* **Task statement**
Count every line that holds the string "script", and report the number alone.

* **Listed entries**
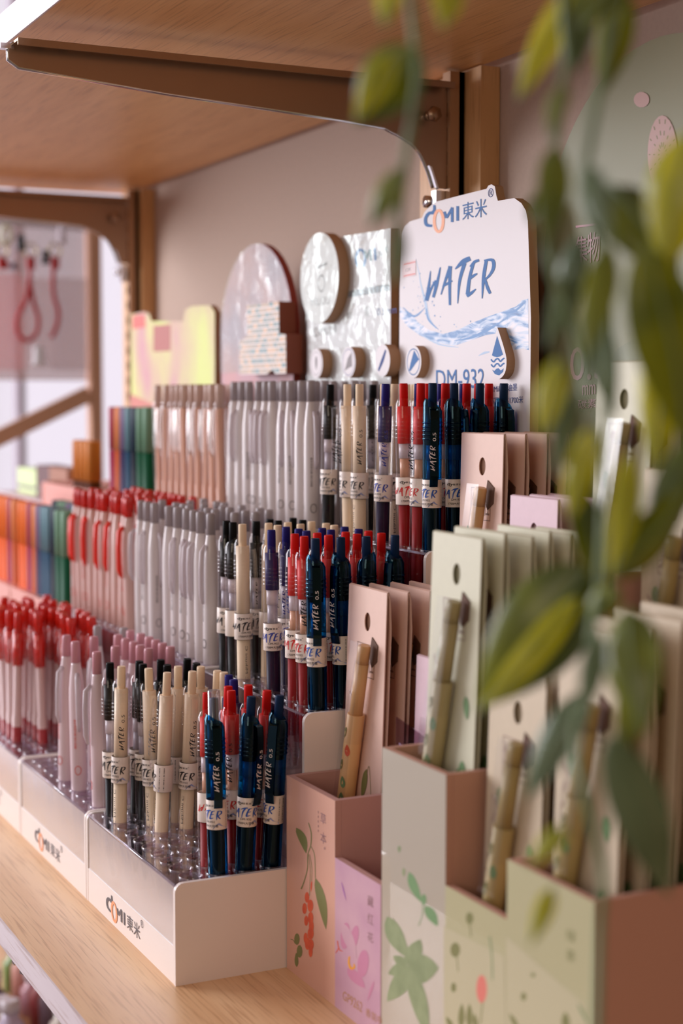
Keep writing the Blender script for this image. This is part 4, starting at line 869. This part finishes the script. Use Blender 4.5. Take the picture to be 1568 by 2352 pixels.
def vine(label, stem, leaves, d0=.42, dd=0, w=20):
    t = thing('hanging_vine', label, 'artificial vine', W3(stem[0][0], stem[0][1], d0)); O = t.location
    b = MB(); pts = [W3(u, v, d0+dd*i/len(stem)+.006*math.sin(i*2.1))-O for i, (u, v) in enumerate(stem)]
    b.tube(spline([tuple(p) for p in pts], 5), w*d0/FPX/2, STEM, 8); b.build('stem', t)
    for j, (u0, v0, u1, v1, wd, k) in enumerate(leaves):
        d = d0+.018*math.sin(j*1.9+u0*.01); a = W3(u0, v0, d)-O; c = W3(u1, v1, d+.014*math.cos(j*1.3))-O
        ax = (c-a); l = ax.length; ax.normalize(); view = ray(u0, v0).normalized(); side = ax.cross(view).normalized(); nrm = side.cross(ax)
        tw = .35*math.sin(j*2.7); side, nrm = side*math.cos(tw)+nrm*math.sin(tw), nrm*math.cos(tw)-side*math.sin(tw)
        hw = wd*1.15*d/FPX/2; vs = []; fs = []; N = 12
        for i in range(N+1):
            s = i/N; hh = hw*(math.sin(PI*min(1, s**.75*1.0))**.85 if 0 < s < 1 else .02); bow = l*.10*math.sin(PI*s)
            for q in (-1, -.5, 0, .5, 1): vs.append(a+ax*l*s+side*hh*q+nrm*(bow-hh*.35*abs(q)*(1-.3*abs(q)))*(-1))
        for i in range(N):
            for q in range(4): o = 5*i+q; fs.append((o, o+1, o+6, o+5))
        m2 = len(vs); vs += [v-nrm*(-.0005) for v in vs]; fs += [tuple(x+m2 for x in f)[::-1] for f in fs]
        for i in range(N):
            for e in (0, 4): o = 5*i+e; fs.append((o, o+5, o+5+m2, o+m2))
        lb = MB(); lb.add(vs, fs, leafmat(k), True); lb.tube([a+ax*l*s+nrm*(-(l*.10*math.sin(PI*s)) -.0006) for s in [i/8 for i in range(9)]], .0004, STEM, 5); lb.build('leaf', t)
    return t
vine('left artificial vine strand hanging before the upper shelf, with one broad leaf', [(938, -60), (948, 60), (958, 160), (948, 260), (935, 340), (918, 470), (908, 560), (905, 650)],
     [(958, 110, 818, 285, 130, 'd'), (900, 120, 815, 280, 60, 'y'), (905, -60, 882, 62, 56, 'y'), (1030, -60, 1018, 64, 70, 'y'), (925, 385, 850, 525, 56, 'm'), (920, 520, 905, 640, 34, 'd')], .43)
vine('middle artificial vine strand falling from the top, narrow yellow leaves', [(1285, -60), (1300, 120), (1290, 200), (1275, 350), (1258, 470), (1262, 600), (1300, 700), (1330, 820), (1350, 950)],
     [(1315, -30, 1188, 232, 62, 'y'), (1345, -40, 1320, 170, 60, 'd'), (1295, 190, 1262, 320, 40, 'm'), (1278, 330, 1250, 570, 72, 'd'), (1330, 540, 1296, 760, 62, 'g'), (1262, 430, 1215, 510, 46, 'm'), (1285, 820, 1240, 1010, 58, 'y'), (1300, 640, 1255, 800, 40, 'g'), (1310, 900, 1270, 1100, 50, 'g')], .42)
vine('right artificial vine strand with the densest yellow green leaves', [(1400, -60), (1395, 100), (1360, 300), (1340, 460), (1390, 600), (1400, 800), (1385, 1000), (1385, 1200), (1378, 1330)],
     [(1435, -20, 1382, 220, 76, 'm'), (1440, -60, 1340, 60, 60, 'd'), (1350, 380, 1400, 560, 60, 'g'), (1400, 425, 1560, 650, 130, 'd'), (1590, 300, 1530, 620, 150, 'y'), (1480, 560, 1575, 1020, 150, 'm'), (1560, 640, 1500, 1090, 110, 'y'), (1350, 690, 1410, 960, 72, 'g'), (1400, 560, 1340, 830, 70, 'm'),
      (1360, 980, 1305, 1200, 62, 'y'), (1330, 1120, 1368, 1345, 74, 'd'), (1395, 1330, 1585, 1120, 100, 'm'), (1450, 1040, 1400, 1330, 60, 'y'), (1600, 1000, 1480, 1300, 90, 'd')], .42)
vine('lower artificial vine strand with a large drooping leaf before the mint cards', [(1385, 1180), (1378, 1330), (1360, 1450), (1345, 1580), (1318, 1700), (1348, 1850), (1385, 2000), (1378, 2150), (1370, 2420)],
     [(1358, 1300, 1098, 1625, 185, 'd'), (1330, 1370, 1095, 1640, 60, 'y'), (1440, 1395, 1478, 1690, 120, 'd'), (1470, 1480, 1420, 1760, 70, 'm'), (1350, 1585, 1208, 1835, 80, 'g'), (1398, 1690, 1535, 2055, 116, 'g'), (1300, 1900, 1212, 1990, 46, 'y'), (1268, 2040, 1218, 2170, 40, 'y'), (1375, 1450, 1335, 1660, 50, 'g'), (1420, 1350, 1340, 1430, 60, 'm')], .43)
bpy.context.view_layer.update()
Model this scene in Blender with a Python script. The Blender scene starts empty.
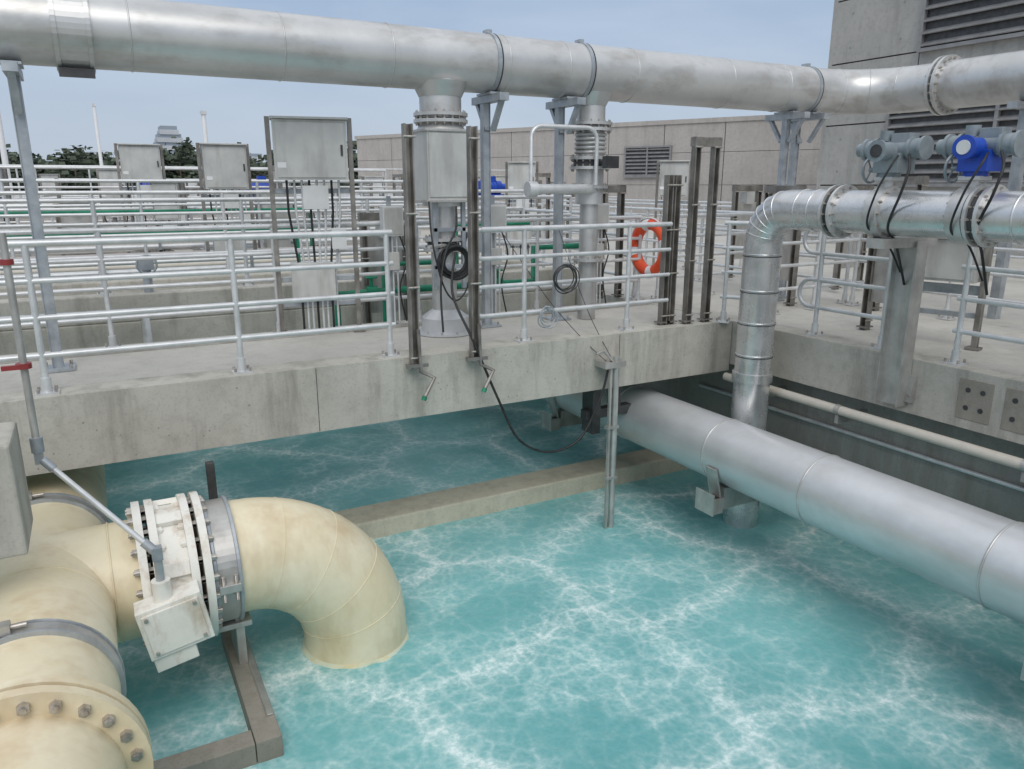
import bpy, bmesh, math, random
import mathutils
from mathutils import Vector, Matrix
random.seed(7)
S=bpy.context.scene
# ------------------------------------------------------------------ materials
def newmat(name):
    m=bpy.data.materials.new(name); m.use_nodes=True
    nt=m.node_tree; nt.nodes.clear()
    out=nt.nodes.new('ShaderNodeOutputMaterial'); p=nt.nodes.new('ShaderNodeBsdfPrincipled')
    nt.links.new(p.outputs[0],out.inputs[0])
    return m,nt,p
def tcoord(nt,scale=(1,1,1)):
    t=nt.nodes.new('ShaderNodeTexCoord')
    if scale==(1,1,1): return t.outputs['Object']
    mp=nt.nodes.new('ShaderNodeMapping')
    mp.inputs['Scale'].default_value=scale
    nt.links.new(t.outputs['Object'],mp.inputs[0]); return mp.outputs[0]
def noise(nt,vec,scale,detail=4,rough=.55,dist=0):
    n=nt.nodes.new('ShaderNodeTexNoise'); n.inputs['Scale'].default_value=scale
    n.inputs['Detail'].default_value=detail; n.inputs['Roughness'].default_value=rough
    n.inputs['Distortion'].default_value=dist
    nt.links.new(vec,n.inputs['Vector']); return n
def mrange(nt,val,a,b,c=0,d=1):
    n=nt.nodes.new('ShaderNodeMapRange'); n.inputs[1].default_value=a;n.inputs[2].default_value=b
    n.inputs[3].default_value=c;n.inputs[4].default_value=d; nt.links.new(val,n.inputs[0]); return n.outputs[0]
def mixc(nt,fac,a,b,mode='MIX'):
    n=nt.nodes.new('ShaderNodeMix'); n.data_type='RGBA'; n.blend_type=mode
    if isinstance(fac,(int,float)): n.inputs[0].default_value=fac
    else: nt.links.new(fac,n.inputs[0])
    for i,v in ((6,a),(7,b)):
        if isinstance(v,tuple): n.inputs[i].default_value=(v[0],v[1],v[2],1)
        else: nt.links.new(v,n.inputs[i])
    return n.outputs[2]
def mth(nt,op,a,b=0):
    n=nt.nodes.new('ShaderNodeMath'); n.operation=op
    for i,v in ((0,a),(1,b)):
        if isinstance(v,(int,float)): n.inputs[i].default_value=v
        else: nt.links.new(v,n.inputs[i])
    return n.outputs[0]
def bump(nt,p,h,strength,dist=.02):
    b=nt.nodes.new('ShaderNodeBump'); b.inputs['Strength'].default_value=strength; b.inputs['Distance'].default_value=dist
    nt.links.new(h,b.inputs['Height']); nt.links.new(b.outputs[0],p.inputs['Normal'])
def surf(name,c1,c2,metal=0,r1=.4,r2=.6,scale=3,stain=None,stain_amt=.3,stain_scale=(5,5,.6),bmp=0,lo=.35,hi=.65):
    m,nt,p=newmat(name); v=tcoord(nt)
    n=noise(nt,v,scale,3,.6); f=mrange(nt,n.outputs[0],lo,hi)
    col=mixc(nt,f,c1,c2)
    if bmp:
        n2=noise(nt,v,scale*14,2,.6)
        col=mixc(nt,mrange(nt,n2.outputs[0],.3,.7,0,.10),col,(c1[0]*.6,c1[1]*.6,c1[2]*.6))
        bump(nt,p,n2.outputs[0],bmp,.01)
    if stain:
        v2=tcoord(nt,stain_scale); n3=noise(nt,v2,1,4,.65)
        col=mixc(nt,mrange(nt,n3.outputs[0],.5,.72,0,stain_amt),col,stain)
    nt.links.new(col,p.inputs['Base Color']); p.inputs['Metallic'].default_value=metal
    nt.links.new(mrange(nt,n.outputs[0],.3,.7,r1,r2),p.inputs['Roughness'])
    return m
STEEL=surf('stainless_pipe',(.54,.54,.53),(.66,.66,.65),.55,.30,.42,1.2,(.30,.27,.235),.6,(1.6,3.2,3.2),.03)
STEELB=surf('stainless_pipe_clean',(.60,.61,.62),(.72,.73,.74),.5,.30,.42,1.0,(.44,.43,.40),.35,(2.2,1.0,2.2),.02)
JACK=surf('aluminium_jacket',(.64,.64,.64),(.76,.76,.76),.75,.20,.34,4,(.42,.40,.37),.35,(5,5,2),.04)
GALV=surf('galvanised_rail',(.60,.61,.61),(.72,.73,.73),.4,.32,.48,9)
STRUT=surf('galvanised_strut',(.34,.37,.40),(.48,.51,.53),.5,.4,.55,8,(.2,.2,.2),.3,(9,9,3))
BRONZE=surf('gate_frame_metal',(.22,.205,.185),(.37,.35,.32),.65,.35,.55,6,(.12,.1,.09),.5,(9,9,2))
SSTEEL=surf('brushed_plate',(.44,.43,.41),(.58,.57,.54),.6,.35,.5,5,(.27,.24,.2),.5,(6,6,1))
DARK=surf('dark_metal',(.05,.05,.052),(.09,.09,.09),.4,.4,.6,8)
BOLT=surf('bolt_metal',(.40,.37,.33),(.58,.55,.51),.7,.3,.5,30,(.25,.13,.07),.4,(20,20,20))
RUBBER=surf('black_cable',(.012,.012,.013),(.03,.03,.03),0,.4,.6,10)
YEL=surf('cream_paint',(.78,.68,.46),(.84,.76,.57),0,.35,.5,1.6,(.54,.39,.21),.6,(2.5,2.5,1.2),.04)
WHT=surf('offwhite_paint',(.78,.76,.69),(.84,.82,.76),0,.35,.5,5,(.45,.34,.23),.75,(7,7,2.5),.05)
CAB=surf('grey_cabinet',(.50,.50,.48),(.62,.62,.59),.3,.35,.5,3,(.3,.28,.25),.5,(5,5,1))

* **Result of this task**
2